Habían conseguido firmar un Pacto por la Educación, tras arduas negociaciones. Habían bajado el IVA cultural. Habían retirado el impuesto al sol y vuelto a poner en marcha las renovables. Habían subido los impuestos a los que tenían más ingresos, y logrado un compromiso de la UE para que las tributaciones de sociedades fueran las mismas en todo el territorio Schengen. Estaban en proceso de derogar la desastrosa reforma laboral, para lo que estaban trabajando en una nueva ley, más justa y equitativa. Habían subido el salario mínimo, con el objetivo de llegar a los 1000 €/mes en cuatro años. Y todo en poco más de nueve meses. ¿Cuántas reformas se podrían hacer en los tres años que les quedaban?

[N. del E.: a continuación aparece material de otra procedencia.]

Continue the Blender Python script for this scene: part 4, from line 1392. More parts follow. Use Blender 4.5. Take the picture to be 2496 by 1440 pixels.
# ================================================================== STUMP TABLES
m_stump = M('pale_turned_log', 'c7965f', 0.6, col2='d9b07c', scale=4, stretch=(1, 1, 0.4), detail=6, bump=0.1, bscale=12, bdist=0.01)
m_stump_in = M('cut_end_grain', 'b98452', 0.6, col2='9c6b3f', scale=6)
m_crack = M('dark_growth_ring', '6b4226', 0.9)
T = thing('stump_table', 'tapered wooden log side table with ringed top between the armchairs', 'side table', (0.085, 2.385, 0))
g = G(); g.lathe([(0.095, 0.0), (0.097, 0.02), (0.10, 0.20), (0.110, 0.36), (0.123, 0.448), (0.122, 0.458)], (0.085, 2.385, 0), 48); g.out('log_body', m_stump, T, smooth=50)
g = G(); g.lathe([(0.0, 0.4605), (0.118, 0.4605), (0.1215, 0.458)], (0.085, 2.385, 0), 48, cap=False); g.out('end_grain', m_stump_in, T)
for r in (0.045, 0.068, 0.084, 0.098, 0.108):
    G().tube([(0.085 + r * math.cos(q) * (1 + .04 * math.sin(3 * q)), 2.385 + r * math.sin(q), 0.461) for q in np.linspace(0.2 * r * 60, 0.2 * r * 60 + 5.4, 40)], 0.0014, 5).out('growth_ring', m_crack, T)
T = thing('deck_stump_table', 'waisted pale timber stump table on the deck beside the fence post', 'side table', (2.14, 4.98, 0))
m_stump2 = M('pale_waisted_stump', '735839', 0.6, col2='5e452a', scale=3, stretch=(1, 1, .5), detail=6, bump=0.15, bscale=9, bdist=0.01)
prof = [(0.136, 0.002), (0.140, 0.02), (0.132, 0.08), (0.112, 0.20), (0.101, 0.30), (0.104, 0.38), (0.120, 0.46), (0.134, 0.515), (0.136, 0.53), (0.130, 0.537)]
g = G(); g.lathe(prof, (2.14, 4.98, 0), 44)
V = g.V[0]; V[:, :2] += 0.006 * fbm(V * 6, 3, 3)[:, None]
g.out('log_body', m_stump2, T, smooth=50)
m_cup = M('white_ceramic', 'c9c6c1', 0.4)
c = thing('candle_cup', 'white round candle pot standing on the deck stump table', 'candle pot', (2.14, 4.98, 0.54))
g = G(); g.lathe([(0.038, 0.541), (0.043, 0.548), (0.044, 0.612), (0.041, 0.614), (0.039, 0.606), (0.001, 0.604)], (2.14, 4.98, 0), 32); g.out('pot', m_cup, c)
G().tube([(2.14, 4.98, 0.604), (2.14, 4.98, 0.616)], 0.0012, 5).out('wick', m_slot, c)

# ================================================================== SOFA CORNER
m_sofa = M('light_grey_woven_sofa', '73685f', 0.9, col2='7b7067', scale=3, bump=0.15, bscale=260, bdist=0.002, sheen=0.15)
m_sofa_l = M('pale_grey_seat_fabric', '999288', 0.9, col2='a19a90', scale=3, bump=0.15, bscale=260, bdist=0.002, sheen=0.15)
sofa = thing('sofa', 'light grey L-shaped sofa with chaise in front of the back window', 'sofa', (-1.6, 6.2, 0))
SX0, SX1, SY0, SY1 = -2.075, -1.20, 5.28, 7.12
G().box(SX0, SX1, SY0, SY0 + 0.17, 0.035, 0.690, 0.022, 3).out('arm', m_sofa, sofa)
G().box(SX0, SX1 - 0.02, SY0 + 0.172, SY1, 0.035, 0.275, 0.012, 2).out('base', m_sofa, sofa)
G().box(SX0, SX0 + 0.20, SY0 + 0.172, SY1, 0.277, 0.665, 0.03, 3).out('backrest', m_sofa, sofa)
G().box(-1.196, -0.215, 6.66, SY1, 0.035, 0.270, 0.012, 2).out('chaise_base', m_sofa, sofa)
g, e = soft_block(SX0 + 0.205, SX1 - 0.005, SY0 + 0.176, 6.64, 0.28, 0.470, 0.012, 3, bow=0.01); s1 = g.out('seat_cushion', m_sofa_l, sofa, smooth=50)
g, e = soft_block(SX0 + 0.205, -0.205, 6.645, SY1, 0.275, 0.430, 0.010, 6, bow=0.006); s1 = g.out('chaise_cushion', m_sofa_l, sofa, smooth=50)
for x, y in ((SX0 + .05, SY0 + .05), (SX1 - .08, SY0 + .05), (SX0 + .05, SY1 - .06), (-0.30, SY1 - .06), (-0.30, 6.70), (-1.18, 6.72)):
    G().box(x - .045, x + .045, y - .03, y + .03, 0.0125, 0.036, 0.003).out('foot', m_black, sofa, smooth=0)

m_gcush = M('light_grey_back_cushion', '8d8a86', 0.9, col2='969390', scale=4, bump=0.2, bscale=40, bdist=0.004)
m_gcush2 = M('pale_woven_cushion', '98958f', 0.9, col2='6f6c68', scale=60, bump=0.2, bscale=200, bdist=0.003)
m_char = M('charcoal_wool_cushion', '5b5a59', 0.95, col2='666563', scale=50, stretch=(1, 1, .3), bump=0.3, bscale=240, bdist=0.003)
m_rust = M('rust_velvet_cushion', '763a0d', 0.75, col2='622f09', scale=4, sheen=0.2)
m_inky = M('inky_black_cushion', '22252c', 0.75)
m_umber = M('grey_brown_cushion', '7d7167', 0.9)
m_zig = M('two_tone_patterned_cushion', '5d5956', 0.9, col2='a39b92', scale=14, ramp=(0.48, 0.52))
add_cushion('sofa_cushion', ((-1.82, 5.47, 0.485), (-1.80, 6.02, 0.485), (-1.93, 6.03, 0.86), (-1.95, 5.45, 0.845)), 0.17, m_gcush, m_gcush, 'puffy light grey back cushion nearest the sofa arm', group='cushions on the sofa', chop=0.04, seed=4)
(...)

De repente me despierto. Estoy en el sofá. La tele, encendida. Y allí está el barbas, con la lengua caída, pastosa, dando los nombres de los nuevos ministros de su flamante gobierno en minoría. Era tan urgente que se ha tomado cinco días para recitarlos. Los ministros van jurando sus cargos delante de un crucifijo y sobre una biblia. Todo muy propio en un país que se dice aconfesional. Supongo que estarán rezando por nuestras almas. Falta nos hace, con los cuatro años que nos quedan. Como es habitual en él, no hay rueda de prensa y hace el anuncio en una sala llena de periodistas que han perdido su dignidad profesional, y aguantan que el presidente les hable en una pantalla de 72 pulgadas en la que aparece su cara de estupefacción permanente. Me da un vuelco el corazón cuando me entero de que, en Sevilla, salieron ayer 100.000 personas a la calle. ¿Habremos, por fin, despertado?, me pregunto. Pero no, lo hicieron para ver cómo una escultura de madera a la que llaman Señor de Sevilla, paseaba por las calles de la ciudad. Plasmado me quedo.